■ Records:
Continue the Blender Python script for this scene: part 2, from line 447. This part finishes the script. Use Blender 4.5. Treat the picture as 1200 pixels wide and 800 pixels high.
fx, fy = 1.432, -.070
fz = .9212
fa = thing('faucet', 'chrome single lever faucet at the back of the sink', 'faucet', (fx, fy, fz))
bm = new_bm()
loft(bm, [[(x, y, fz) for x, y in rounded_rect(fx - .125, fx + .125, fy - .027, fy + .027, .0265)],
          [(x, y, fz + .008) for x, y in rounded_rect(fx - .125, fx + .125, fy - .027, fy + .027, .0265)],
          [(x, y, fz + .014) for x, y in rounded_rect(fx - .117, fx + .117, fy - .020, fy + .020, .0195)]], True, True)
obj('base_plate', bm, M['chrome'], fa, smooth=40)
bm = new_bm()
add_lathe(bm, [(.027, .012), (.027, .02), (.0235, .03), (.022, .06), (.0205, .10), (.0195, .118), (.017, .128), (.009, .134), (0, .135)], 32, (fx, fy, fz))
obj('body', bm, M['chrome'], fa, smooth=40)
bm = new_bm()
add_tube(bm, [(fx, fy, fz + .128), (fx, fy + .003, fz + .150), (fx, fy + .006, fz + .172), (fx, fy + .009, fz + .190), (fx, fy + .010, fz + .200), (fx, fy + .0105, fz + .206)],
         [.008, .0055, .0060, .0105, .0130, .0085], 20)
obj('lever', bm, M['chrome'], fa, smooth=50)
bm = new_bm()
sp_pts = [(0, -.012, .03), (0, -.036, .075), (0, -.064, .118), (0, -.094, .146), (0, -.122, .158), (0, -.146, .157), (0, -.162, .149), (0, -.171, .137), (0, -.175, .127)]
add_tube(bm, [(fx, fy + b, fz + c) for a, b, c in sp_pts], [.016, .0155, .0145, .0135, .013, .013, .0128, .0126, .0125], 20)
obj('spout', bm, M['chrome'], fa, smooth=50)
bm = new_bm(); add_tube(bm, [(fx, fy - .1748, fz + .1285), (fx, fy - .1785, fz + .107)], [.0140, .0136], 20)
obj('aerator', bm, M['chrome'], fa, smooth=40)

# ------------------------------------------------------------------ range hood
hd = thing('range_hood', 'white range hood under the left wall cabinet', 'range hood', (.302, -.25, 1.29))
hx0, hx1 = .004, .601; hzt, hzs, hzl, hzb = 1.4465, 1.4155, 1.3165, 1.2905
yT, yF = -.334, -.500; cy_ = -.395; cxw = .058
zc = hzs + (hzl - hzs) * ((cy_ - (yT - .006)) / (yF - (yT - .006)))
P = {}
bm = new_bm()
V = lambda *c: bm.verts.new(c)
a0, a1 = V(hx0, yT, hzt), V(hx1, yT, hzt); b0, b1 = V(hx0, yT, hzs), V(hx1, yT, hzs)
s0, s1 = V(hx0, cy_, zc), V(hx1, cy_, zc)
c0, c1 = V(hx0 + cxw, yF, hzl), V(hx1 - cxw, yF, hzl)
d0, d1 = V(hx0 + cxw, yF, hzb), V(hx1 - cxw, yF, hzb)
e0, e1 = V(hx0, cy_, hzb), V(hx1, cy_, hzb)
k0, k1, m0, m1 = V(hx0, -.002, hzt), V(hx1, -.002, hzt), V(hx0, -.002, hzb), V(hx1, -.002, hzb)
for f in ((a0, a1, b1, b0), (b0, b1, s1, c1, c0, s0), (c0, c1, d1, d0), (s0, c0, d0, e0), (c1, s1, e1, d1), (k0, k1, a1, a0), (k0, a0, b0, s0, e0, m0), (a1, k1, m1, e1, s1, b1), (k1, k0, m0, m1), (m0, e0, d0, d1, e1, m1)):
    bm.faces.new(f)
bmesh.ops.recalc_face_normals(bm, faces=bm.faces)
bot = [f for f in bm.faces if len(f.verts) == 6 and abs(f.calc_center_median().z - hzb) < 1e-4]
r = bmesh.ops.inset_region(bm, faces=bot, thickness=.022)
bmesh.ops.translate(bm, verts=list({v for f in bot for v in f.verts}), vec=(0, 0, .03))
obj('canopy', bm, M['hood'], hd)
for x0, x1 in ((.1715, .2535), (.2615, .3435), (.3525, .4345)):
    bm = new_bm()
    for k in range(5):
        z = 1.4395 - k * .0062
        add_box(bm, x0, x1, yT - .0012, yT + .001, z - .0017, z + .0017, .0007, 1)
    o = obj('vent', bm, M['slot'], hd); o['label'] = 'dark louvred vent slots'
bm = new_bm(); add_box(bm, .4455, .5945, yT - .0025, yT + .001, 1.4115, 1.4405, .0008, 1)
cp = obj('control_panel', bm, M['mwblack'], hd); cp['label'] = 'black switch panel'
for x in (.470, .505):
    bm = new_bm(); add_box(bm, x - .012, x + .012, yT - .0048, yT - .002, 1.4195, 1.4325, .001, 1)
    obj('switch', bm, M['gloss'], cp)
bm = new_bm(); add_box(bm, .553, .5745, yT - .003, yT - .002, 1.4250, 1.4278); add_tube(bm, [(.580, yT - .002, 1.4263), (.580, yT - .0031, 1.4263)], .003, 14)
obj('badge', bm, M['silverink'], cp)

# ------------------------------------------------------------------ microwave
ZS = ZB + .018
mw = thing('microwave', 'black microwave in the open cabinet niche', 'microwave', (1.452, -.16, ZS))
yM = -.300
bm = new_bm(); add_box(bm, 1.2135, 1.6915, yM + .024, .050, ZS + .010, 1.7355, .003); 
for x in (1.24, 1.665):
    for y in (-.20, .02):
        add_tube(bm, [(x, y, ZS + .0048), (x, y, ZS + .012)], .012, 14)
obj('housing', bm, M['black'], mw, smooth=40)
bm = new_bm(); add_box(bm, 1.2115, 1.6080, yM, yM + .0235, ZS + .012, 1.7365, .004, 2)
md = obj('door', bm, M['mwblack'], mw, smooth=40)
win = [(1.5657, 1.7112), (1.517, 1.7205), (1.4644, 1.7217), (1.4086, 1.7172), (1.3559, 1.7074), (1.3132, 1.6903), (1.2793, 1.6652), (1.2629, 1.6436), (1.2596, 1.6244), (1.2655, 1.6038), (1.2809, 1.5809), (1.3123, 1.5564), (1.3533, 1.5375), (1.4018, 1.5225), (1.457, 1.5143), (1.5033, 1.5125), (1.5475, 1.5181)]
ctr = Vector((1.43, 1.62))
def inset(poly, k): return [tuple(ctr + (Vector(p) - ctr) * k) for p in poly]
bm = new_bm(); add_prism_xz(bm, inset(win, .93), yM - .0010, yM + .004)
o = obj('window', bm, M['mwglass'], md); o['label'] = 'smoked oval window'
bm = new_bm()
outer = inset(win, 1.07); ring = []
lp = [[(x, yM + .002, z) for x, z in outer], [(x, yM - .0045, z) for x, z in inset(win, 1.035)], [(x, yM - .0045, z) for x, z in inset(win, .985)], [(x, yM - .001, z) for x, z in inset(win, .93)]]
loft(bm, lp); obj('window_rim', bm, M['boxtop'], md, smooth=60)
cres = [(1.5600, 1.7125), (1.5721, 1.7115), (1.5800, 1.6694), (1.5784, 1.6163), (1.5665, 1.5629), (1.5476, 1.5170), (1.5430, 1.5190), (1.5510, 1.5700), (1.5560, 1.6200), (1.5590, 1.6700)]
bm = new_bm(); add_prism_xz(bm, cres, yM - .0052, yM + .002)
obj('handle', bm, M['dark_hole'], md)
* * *
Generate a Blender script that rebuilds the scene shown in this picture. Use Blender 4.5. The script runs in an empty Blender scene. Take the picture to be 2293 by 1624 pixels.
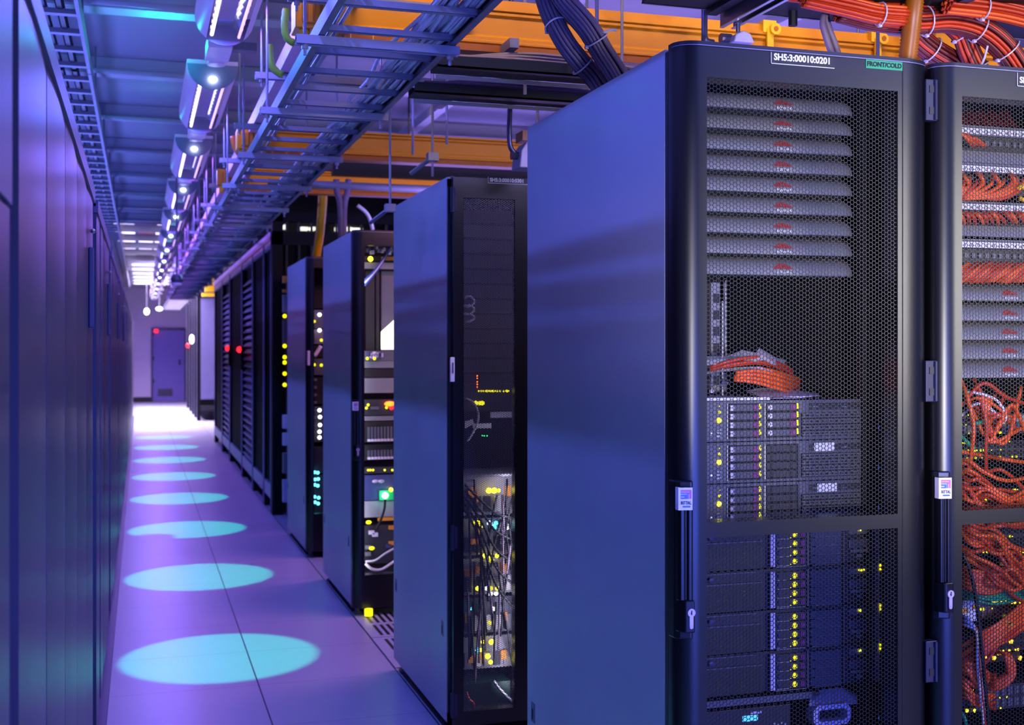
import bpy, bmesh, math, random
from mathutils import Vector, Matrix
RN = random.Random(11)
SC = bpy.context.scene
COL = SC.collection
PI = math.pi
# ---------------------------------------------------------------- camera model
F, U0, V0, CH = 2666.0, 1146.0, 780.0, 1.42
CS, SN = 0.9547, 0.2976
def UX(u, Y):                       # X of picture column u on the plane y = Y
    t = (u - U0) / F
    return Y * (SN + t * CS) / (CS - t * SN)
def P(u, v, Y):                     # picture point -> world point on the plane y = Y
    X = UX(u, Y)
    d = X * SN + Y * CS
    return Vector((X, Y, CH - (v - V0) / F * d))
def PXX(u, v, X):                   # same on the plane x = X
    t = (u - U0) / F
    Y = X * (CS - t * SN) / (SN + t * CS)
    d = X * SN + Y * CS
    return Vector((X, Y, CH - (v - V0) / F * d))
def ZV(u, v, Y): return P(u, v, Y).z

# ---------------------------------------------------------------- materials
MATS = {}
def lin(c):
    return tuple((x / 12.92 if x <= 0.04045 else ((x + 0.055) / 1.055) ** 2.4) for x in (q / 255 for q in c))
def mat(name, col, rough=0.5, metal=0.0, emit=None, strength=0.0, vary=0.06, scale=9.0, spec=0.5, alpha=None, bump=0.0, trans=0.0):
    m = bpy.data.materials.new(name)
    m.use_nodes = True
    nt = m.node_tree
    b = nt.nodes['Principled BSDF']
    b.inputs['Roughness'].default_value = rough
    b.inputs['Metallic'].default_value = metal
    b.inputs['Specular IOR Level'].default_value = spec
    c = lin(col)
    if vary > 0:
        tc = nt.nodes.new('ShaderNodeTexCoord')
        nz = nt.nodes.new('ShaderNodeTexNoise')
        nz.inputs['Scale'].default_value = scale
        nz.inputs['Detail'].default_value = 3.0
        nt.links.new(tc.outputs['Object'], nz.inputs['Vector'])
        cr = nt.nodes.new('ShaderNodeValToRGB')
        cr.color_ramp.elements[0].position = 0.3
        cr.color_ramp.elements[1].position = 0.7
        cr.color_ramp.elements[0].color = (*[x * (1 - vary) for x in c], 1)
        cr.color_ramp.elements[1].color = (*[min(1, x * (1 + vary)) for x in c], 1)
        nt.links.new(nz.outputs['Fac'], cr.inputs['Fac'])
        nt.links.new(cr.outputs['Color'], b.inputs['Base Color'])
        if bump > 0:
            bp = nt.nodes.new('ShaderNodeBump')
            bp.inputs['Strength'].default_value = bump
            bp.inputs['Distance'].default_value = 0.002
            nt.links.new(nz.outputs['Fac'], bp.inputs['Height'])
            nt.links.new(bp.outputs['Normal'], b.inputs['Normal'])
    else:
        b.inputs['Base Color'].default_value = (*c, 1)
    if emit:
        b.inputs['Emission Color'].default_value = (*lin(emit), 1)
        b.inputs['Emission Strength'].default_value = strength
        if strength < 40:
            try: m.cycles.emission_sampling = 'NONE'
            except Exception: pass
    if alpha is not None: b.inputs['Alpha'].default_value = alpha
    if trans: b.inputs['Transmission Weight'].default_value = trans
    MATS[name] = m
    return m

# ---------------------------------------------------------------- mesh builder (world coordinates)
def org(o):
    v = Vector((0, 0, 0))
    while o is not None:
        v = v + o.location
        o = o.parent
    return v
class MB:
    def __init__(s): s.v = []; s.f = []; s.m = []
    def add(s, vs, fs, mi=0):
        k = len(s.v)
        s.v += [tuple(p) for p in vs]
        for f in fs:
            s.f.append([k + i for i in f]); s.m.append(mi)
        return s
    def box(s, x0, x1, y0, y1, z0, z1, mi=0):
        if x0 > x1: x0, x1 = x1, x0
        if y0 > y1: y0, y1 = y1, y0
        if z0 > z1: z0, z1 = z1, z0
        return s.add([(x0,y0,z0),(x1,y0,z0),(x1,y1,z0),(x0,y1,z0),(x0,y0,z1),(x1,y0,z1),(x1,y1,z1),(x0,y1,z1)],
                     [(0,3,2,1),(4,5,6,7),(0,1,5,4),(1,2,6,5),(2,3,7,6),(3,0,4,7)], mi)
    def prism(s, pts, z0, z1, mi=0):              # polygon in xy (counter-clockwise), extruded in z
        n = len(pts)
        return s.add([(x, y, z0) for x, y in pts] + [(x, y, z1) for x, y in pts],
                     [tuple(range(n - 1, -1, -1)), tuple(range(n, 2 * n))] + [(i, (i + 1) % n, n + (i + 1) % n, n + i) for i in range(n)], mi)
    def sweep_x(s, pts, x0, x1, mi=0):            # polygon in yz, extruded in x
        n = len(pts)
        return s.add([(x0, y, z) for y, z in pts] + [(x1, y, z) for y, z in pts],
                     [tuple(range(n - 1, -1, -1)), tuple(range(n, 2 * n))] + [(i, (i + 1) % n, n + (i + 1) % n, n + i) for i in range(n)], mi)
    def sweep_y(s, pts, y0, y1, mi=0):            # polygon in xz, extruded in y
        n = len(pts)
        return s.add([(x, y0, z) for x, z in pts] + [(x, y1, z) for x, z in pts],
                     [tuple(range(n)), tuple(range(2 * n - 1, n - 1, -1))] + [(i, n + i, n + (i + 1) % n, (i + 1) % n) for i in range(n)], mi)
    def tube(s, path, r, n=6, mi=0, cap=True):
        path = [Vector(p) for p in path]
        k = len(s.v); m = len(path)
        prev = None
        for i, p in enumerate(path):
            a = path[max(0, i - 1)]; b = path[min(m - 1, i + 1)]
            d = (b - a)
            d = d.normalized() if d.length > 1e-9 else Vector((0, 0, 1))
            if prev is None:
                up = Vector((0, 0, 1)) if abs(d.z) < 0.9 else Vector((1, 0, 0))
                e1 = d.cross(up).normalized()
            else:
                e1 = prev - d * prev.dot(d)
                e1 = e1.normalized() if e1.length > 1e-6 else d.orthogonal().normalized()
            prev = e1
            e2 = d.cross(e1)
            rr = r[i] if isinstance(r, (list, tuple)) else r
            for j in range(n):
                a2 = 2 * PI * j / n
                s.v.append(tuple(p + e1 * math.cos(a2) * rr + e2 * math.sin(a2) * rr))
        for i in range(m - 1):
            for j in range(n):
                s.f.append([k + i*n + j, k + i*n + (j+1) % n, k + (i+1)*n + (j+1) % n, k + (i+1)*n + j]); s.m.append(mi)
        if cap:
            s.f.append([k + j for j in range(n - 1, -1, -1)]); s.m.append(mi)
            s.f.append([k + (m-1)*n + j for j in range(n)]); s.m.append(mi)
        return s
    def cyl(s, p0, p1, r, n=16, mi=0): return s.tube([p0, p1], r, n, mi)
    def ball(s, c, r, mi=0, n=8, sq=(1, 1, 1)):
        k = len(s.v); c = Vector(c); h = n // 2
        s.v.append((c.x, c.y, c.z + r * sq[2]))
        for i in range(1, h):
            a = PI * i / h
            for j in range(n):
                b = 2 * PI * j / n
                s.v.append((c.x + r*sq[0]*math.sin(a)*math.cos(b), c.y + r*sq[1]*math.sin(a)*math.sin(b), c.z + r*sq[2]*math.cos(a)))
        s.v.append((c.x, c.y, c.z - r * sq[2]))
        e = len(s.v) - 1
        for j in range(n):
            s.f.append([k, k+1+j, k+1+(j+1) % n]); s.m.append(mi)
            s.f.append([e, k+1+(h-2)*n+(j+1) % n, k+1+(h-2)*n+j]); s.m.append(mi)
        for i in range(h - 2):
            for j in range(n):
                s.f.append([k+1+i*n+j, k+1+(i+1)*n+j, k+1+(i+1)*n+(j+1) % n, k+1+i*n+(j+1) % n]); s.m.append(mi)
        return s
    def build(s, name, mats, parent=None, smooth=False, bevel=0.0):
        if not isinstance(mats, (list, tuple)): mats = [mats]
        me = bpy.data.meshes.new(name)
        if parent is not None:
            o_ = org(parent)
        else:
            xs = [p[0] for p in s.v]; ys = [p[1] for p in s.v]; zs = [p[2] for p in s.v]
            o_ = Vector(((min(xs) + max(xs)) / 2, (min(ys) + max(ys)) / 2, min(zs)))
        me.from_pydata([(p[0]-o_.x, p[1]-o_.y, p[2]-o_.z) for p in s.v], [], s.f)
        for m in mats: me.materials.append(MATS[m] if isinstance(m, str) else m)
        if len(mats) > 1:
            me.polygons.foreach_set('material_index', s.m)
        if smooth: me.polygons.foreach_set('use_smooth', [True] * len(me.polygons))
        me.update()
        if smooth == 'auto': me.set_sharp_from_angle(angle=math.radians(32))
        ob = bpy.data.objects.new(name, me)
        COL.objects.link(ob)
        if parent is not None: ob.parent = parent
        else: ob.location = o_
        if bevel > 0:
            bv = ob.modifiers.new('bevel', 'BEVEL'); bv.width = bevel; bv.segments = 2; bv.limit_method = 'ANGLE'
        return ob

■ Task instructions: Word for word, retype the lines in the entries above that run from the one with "Generate a Blender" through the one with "def ZV(u, v, Y): return P(u, v, Y).z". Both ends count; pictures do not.

■ Exercise response:
Generate a Blender script that rebuilds the scene shown in this picture. Use Blender 4.5. The script runs in an empty Blender scene. Take the picture to be 2293 by 1624 pixels.
import bpy, bmesh, math, random
from mathutils import Vector, Matrix
RN = random.Random(11)
SC = bpy.context.scene
COL = SC.collection
PI = math.pi
# ---------------------------------------------------------------- camera model
F, U0, V0, CH = 2666.0, 1146.0, 780.0, 1.42
CS, SN = 0.9547, 0.2976
def UX(u, Y):                       # X of picture column u on the plane y = Y
    t = (u - U0) / F
    return Y * (SN + t * CS) / (CS - t * SN)
def P(u, v, Y):                     # picture point -> world point on the plane y = Y
    X = UX(u, Y)
    d = X * SN + Y * CS
    return Vector((X, Y, CH - (v - V0) / F * d))
def PXX(u, v, X):                   # same on the plane x = X
    t = (u - U0) / F
    Y = X * (CS - t * SN) / (SN + t * CS)
    d = X * SN + Y * CS
    return Vector((X, Y, CH - (v - V0) / F * d))
def ZV(u, v, Y): return P(u, v, Y).z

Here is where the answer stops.